A few weeks ago, I was watching two pretty decent rock bands, Death Cab for Cutie and My Morning Jacket play on TV. For me, those two are the good part of rock and roll. Both bands came up slowly by word of mouth and established a name for themselves free of record label hype. They're both fronted by a troubadour kind of figure. Personally, I find Death Cab for Cutie far too pretentious and twee (plus the musicianship is kind of lousy), but that's just me. My Morning Jacket is far more easy for me to listen to.

But in both cases, when I listen I'm not listening as a fan. I'm just judging the music from a distance. As I'm listening, I'm asking myself, "If I was 20 years old or so again, would I like this?" Lyrically, the songs are not meant for guys or gals my age. They don't translate well to people who have decades of life experience.

On the other hand, that same night I watched an old rock act play, Van Morrison. OK, he isn't exactly rock, but he's close. Van Morrison was never a good live performer, and now he just looks too old and tired to go out there night after night. It was a painful listen.

Groups like My Morning Jacket prove that rock and roll is alive and well. But it's not for me. It barely was for me when I was young. It's certainly not for me now.

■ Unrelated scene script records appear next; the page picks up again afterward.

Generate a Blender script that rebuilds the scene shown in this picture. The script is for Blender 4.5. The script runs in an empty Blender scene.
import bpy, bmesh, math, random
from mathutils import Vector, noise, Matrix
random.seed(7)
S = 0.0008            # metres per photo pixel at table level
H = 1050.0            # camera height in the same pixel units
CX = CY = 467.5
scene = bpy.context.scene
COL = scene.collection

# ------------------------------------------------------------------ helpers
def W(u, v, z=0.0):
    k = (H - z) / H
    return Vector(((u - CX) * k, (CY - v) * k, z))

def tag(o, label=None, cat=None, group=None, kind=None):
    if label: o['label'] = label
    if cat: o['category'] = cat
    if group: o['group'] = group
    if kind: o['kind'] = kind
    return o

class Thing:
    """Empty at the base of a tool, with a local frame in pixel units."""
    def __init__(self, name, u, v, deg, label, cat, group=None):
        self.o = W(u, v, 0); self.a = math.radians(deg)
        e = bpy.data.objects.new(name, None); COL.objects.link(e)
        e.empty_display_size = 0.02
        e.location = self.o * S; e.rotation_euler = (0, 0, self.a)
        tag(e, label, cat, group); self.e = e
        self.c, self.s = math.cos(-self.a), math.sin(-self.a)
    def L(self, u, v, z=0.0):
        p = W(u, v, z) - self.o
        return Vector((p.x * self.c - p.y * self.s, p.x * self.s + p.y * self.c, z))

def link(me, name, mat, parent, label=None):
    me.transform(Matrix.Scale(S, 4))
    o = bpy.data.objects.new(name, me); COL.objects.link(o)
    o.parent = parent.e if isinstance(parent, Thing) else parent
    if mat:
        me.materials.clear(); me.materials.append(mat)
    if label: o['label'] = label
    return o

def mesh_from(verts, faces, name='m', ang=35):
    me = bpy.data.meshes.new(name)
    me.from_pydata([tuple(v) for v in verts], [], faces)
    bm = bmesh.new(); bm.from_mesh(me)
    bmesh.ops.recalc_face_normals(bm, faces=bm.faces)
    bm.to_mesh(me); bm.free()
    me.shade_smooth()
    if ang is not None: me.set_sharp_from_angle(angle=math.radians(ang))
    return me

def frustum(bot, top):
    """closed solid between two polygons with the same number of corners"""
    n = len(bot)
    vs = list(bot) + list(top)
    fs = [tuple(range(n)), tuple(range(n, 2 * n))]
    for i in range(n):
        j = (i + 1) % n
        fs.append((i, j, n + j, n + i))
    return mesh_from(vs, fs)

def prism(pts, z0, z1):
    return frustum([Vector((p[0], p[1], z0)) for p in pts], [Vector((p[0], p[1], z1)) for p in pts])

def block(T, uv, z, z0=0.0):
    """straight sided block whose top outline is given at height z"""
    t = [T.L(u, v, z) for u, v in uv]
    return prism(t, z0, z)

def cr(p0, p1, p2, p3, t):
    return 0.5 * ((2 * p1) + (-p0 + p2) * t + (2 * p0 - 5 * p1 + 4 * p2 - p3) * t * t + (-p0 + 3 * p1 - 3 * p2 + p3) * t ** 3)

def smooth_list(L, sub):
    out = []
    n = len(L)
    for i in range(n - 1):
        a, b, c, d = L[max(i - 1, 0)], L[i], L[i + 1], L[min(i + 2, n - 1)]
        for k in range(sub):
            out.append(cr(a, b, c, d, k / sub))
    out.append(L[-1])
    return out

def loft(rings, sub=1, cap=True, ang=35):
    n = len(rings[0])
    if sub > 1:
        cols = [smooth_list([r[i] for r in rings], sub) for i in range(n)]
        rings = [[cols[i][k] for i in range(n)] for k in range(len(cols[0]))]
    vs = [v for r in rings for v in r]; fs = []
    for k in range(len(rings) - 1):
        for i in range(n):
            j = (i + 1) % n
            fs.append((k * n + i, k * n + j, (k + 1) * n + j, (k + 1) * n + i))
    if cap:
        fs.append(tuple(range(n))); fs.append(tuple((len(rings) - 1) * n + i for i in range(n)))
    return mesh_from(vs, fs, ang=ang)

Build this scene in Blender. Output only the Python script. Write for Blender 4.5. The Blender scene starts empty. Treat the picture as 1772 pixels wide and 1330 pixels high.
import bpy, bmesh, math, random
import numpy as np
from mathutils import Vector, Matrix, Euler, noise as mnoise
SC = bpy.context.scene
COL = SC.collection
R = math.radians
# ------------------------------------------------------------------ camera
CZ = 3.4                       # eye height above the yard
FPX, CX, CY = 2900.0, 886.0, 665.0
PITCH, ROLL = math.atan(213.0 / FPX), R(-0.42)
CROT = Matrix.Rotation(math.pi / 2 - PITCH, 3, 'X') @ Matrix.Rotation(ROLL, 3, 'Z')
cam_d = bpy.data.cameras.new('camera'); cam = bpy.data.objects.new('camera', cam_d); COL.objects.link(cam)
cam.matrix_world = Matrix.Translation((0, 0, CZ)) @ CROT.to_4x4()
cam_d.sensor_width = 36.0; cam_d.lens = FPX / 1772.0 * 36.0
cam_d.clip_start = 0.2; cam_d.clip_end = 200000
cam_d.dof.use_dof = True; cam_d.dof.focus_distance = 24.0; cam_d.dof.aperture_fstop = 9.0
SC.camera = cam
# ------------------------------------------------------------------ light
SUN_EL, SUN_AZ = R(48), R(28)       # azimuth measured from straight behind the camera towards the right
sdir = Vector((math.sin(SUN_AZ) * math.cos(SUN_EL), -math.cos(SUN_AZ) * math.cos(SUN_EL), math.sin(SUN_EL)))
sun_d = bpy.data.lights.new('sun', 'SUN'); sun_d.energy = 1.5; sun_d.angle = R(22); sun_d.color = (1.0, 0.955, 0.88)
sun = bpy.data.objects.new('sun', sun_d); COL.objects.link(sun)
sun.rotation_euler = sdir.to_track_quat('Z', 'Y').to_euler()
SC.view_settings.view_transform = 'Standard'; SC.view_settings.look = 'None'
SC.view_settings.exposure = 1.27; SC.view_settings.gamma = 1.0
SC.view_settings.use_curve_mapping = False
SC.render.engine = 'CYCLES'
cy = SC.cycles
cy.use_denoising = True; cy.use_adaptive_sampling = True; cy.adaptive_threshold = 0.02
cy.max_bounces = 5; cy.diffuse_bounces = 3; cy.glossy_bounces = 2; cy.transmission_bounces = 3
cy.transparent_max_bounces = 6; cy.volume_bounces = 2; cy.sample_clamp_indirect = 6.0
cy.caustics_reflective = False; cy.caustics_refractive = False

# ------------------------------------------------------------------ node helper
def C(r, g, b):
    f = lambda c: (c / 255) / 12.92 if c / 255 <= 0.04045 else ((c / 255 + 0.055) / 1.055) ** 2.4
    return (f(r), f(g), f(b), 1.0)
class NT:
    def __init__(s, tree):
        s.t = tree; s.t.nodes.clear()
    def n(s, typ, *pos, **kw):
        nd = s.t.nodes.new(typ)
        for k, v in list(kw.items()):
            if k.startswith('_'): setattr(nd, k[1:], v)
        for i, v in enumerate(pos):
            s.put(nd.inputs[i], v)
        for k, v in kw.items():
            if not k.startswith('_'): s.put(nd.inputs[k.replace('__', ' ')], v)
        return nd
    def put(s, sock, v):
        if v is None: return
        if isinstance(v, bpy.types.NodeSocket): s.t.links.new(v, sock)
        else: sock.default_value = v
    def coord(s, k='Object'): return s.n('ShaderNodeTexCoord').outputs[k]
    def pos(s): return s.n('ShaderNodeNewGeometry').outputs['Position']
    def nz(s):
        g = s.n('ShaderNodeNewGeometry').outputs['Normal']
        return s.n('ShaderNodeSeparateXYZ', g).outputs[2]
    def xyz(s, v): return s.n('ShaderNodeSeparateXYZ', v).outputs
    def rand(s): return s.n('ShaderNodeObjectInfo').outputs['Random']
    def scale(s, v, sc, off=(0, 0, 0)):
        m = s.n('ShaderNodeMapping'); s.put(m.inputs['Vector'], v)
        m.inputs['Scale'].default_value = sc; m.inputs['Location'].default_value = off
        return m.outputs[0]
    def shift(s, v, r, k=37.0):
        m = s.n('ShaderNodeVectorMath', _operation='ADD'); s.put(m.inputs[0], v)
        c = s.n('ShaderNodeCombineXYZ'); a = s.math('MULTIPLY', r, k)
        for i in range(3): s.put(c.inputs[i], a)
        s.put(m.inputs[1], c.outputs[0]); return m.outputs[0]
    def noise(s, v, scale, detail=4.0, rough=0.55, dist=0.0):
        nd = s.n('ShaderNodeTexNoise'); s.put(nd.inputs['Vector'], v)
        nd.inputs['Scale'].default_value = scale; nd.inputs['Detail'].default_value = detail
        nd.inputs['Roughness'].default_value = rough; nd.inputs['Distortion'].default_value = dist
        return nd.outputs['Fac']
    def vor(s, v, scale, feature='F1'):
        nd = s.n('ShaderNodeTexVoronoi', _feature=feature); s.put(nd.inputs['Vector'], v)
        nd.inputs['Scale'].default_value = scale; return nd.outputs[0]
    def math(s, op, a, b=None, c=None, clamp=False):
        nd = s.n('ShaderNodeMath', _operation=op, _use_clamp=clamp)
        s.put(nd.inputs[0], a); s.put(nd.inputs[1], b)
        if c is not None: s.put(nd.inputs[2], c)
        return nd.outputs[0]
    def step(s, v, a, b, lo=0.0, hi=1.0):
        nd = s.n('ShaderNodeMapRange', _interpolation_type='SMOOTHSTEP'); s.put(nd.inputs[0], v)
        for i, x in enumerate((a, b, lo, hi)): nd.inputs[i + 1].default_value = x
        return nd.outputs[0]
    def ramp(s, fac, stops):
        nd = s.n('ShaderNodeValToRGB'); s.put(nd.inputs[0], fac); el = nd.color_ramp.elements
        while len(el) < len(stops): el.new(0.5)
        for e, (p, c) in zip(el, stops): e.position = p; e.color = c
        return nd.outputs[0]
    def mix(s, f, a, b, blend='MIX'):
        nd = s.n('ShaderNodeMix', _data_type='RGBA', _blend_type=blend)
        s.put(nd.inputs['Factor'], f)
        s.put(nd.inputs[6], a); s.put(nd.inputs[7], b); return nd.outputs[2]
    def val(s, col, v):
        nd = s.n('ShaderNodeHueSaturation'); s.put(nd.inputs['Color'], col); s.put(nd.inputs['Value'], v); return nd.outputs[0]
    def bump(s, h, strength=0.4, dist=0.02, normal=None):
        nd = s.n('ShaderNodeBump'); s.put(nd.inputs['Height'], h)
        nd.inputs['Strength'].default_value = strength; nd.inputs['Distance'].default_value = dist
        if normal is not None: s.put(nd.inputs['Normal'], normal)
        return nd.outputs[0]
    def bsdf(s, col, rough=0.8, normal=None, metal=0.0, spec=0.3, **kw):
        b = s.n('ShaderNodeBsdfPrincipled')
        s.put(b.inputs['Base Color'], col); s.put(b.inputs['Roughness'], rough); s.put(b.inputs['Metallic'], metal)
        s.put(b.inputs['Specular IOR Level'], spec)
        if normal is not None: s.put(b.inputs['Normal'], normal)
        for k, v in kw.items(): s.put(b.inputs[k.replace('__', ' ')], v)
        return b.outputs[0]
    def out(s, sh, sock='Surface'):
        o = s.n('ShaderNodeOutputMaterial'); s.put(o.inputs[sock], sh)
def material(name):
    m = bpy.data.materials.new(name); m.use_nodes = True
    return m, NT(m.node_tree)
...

I've been in rock bands. A few months ago, some young guy heard me playing solo and asked me after if I wanted to front a punk band. I just laughed. I said to him, "You need to find some tall skinny young guy who exudes so much sexuality that women will throw their thongs onstage during a show, not me." My rock and roll playing days are definitely over.

Same with rock songs. I still get ideas for them in my head. But like Winston Churchill once said about exercise, I lie down and wait until the urge passes. I do not do no rock and roll no more.

1 comments:

TMo said...

yeah, well I enjoy classical music emmensly....and equally enjoy the disenfranchised who put out the grungy sloppy angry aesthetic.
You probably don't like impressionistic painting either, I'd imagine...too sloppy? Imprecise?